Borges: That's a very important question. People feel that Venezuela right now is like a country under different occupations. Maduro has opened the door of Venezuela to the Russians, for example, and they go freely to different places for recreation. Maduro has opened the doors for the Cubans, and they have been handling many things in Venezuela since many years ago: education, health care and even the armed forces.

The presence of Iranians and people from other countries that are different from our culture — for regular Venezuelan people, it is something strange that has nothing to do with our tradition. It’s like a political occupation of our country and it’s trying to change our democratic values. At the end of the day, what those [political occupiers] are doing is simply using our country as a base in order to develop operations in Latin America. This is something that has to be taken seriously by Western countries.

VOA: President Maduro said recently he would like a normalization of relations with the United States. After he said that, Iran expressed some public concern saying, so to speak, ‘no, we don't want you, Venezuela, to go down that route.’ Obviously, Iran and the U.S. have a very tense relationship. So, how much of an impact do you think Maduro's signals about normalization with the U.S. could affect his relationship with Iran?

Borges: I think Maduro wants to be in the best of all worlds. He wants to have a relationship with the U.S. He wants to keep this subordination to the Cubans. He wants to be a partner of the Russians and Iranians to [learn from them how to] avoid U.S. sanctions. He wants to be protected by China.

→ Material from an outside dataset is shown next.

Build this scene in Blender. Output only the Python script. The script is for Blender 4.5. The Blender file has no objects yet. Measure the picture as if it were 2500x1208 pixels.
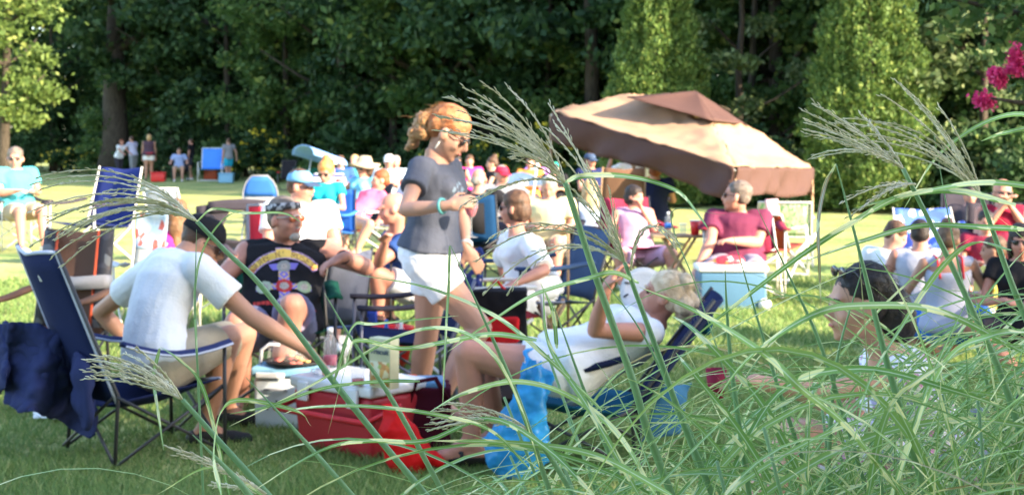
import bpy, bmesh, math, random
import numpy as np
from mathutils import Vector, Matrix, noise
from mathutils.bvhtree import BVHTree
random.seed(7); np.random.seed(7)
S = bpy.context.scene
COL = S.collection
R = math.radians
PI = math.pi
# ---------------------------------------------------------------- camera
F = 3500.0; CH = 1.46; HY = 346.0          # focal length (photo pixels), camera height, horizon row
cd = bpy.data.cameras.new('camera'); cam = bpy.data.objects.new('camera', cd); COL.objects.link(cam)
cam.location = (0, 0, CH); cam.rotation_euler = (PI/2, 0, 0)
cd.sensor_width = 36; cd.lens = 36*F/2500; cd.shift_y = -(604-HY)/2500
cd.clip_start = 0.05; cd.clip_end = 1500
cd.dof.use_dof = True; cd.dof.focus_distance = 1.95; cd.dof.aperture_fstop = 11.5; cd.dof.aperture_blades = 7
S.camera = cam
# ---------------------------------------------------------------- light
SUN_AZ, SUN_EL = -33.0, 23.0               # direction towards the sun, degrees from +X, degrees up
w = bpy.data.worlds.new('World'); S.world = w; w.use_nodes = True
nt = w.node_tree; bg = nt.nodes['Background']
sky = nt.nodes.new('ShaderNodeTexSky'); sky.sky_type = 'NISHITA'; sky.sun_disc = False
sky.sun_elevation = R(SUN_EL); sky.sun_rotation = R(90-SUN_AZ); sky.air_density = 1.0; sky.dust_density = 1.0
nt.links.new(sky.outputs[0], bg.inputs[0]); bg.inputs[1].default_value = 0.15
sd = bpy.data.lights.new('sun', 'SUN'); so = bpy.data.objects.new('sun', sd); COL.objects.link(so)
sd.energy = 4.3; sd.angle = R(0.5); sd.color = (1.0, 0.83, 0.60)
sv = Vector((math.cos(R(SUN_EL))*math.cos(R(SUN_AZ)), math.cos(R(SUN_EL))*math.sin(R(SUN_AZ)), math.sin(R(SUN_EL))))
so.rotation_euler = sv.to_track_quat('Z', 'Y').to_euler(); so.location = (10, -8, 20)
S.view_settings.view_transform = 'Standard'; S.view_settings.look = 'None'
S.view_settings.gamma = 1; S.view_settings.exposure = 2.36
try:
    S.cycles.max_bounces = 6; S.cycles.transparent_max_bounces = 8; S.cycles.diffuse_bounces = 3
except Exception: pass

# ---------------------------------------------------------------- helpers
def P(px, py, Y): return Vector(((px-1250)/F*Y, Y, CH-(py-HY)/F*Y))      # the point Y metres away seen at that place
def G(px, Y): return Vector(((px-1250)/F*Y, Y, 0))
def FY(py): return CH*F/(py-HY)                                            # distance of the ground seen at that row
def vdir(a, e=0): return Vector((math.cos(R(a))*math.cos(R(e)), math.sin(R(a))*math.cos(R(e)), math.sin(R(e))))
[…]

So, in my view, we have to build more pressure on Maduro for him to choose if he wants to be on the side of the democratic world, the free world, the human rights world; or if he wants to be part of autocracies and anti-democratic and anti-Western values. This [kind of choice] has to be black and white for Maduro. But he wants to be in a gray zone, which is very dangerous for democracy and human rights all over Latin America.